Just finished: Don Quixote

I’ve been working on Don Quixote for over a month (five weeks to be exact).  It is a little longer than I’ve been spending on books since I started taking the train to and from work every day.  Having that daily hour and change of pure reading time means I plow through books in a hurry.  I alternate fiction with non fiction and the non-fiction business type books are done in less than a week.  Don Quixote was different.

My copy is like this except all beat up, missing a corner, and doesn't have a highway truck stop arrow floating above it

I read an ancient and well-loved “abridged” translation by Walter Starkie.  Even abridged its over 400 pages of single spaced type all the way to the very margins.  It was slow to chew through but I thoroughly enjoyed it.  I’m very glad I wasn’t assigned this in high school or in college because I would have hated it.  I didn’t have patience to wade through a slow book for the delayed gratification of the Knight of the Rueful Figure trying to spank Sancho Panza.
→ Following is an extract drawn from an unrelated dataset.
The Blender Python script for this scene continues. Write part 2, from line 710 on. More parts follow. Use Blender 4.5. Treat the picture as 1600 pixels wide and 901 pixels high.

Also I would highly recommend reading the Starkie translation and abridgment. Even though I haven’t and won’t read other translations to compare I found Starkie’s footnotes to give a lot of context to the jokes that don’t make sense 400 years out of context.  Reportedly the full Don Quixote of La Mancha has lots of side stories where the milk maid comes in and gives tells her life story and wanders out and other diversions that aren’t even that interesting.  I’m glad to not have read them because there is not going to be a Smarterer test on ancillary Quixote characters.